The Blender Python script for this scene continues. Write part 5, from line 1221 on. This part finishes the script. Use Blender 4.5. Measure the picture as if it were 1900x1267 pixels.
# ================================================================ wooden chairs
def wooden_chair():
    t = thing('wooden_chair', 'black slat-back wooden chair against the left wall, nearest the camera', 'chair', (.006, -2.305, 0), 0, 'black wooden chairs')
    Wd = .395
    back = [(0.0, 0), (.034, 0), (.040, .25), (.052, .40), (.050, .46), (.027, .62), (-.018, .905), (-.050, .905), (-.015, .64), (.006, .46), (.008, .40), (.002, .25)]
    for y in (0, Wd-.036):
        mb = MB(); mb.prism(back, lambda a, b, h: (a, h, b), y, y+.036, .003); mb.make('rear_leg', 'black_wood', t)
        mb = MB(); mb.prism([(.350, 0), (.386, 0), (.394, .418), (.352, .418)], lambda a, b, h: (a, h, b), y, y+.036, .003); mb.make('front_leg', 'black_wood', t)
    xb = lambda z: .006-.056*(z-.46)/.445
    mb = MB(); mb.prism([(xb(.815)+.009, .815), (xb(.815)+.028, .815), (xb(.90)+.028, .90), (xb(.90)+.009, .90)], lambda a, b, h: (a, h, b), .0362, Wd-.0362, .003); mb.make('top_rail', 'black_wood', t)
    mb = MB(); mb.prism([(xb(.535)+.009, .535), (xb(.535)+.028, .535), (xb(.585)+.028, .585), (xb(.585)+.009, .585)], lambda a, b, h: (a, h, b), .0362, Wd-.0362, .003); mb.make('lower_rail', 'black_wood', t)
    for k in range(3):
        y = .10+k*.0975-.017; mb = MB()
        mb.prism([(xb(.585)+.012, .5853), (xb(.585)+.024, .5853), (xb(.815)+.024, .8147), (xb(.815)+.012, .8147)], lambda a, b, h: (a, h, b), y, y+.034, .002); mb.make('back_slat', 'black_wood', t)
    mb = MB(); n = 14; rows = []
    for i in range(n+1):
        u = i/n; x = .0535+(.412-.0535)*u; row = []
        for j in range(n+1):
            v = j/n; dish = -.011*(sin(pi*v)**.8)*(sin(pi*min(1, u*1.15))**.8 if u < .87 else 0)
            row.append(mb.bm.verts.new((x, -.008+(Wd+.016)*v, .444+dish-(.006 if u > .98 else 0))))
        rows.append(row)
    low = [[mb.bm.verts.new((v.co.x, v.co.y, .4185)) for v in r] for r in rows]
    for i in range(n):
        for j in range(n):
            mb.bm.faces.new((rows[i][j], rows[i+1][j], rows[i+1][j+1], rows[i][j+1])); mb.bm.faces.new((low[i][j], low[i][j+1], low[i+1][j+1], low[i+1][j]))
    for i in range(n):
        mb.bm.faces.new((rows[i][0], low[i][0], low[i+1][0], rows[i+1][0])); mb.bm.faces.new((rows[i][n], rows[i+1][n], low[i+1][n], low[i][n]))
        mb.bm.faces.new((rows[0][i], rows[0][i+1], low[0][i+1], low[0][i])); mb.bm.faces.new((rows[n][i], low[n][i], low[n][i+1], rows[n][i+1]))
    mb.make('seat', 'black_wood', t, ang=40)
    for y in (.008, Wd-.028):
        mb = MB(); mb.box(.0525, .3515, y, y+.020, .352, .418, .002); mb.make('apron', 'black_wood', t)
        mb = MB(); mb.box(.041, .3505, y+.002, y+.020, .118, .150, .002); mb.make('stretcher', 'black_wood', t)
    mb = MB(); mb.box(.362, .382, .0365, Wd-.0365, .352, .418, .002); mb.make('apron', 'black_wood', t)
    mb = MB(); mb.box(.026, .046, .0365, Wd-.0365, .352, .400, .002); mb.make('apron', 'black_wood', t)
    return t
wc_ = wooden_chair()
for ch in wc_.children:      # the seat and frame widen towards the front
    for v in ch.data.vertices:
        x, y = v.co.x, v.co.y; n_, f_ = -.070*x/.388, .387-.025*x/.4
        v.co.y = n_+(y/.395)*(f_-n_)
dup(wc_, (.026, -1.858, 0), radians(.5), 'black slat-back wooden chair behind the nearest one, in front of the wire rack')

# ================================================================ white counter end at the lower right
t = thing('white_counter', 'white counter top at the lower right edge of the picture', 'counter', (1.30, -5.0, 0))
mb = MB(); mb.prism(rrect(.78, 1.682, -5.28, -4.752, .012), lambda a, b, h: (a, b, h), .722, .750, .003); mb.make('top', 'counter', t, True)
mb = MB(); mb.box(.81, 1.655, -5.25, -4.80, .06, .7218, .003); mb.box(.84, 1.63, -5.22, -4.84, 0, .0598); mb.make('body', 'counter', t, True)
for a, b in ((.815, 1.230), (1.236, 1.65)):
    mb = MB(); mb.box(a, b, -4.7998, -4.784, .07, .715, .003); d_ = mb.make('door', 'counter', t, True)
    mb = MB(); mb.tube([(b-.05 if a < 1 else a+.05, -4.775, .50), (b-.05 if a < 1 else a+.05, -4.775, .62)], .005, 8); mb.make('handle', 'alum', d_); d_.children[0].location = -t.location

# GOAL OF THE EXERCISE
Repeat back the data above, exact to the last character.

# OUTPUT FOR THIS TASK
The Blender Python script for this scene continues. Write part 5, from line 1221 on. This part finishes the script. Use Blender 4.5. Measure the picture as if it were 1900x1267 pixels.
# ================================================================ wooden chairs
def wooden_chair():
    t = thing('wooden_chair', 'black slat-back wooden chair against the left wall, nearest the camera', 'chair', (.006, -2.305, 0), 0, 'black wooden chairs')
    Wd = .395
    back = [(0.0, 0), (.034, 0), (.040, .25), (.052, .40), (.050, .46), (.027, .62), (-.018, .905), (-.050, .905), (-.015, .64), (.006, .46), (.008, .40), (.002, .25)]
    for y in (0, Wd-.036):
        mb = MB(); mb.prism(back, lambda a, b, h: (a, h, b), y, y+.036, .003); mb.make('rear_leg', 'black_wood', t)
        mb = MB(); mb.prism([(.350, 0), (.386, 0), (.394, .418), (.352, .418)], lambda a, b, h: (a, h, b), y, y+.036, .003); mb.make('front_leg', 'black_wood', t)
    xb = lambda z: .006-.056*(z-.46)/.445
    mb = MB(); mb.prism([(xb(.815)+.009, .815), (xb(.815)+.028, .815), (xb(.90)+.028, .90), (xb(.90)+.009, .90)], lambda a, b, h: (a, h, b), .0362, Wd-.0362, .003); mb.make('top_rail', 'black_wood', t)
    mb = MB(); mb.prism([(xb(.535)+.009, .535), (xb(.535)+.028, .535), (xb(.585)+.028, .585), (xb(.585)+.009, .585)], lambda a, b, h: (a, h, b), .0362, Wd-.0362, .003); mb.make('lower_rail', 'black_wood', t)
    for k in range(3):
        y = .10+k*.0975-.017; mb = MB()
        mb.prism([(xb(.585)+.012, .5853), (xb(.585)+.024, .5853), (xb(.815)+.024, .8147), (xb(.815)+.012, .8147)], lambda a, b, h: (a, h, b), y, y+.034, .002); mb.make('back_slat', 'black_wood', t)
    mb = MB(); n = 14; rows = []
    for i in range(n+1):
        u = i/n; x = .0535+(.412-.0535)*u; row = []
        for j in range(n+1):
            v = j/n; dish = -.011*(sin(pi*v)**.8)*(sin(pi*min(1, u*1.15))**.8 if u < .87 else 0)
            row.append(mb.bm.verts.new((x, -.008+(Wd+.016)*v, .444+dish-(.006 if u > .98 else 0))))
        rows.append(row)
    low = [[mb.bm.verts.new((v.co.x, v.co.y, .4185)) for v in r] for r in rows]
    for i in range(n):
        for j in range(n):
            mb.bm.faces.new((rows[i][j], rows[i+1][j], rows[i+1][j+1], rows[i][j+1])); mb.bm.faces.new((low[i][j], low[i][j+1], low[i+1][j+1], low[i+1][j]))
    for i in range(n):
        mb.bm.faces.new((rows[i][0], low[i][0], low[i+1][0], rows[i+1][0])); mb.bm.faces.new((rows[i][n], rows[i+1][n], low[i+1][n], low[i][n]))
        mb.bm.faces.new((rows[0][i], rows[0][i+1], low[0][i+1], low[0][i])); mb.bm.faces.new((rows[n][i], low[n][i], low[n][i+1], rows[n][i+1]))
    mb.make('seat', 'black_wood', t, ang=40)
    for y in (.008, Wd-.028):
        mb = MB(); mb.box(.0525, .3515, y, y+.020, .352, .418, .002); mb.make('apron', 'black_wood', t)
        mb = MB(); mb.box(.041, .3505, y+.002, y+.020, .118, .150, .002); mb.make('stretcher', 'black_wood', t)
    mb = MB(); mb.box(.362, .382, .0365, Wd-.0365, .352, .418, .002); mb.make('apron', 'black_wood', t)
    mb = MB(); mb.box(.026, .046, .0365, Wd-.0365, .352, .400, .002); mb.make('apron', 'black_wood', t)
    return t
wc_ = wooden_chair()
for ch in wc_.children:      # the seat and frame widen towards the front
    for v in ch.data.vertices:
        x, y = v.co.x, v.co.y; n_, f_ = -.070*x/.388, .387-.025*x/.4
        v.co.y = n_+(y/.395)*(f_-n_)
dup(wc_, (.026, -1.858, 0), radians(.5), 'black slat-back wooden chair behind the nearest one, in front of the wire rack')

# ================================================================ white counter end at the lower right
t = thing('white_counter', 'white counter top at the lower right edge of the picture', 'counter', (1.30, -5.0, 0))
mb = MB(); mb.prism(rrect(.78, 1.682, -5.28, -4.752, .012), lambda a, b, h: (a, b, h), .722, .750, .003); mb.make('top', 'counter', t, True)
mb = MB(); mb.box(.81, 1.655, -5.25, -4.80, .06, .7218, .003); mb.box(.84, 1.63, -5.22, -4.84, 0, .0598); mb.make('body', 'counter', t, True)
for a, b in ((.815, 1.230), (1.236, 1.65)):
    mb = MB(); mb.box(a, b, -4.7998, -4.784, .07, .715, .003); d_ = mb.make('door', 'counter', t, True)
    mb = MB(); mb.tube([(b-.05 if a < 1 else a+.05, -4.775, .50), (b-.05 if a < 1 else a+.05, -4.775, .62)], .005, 8); mb.make('handle', 'alum', d_); d_.children[0].location = -t.location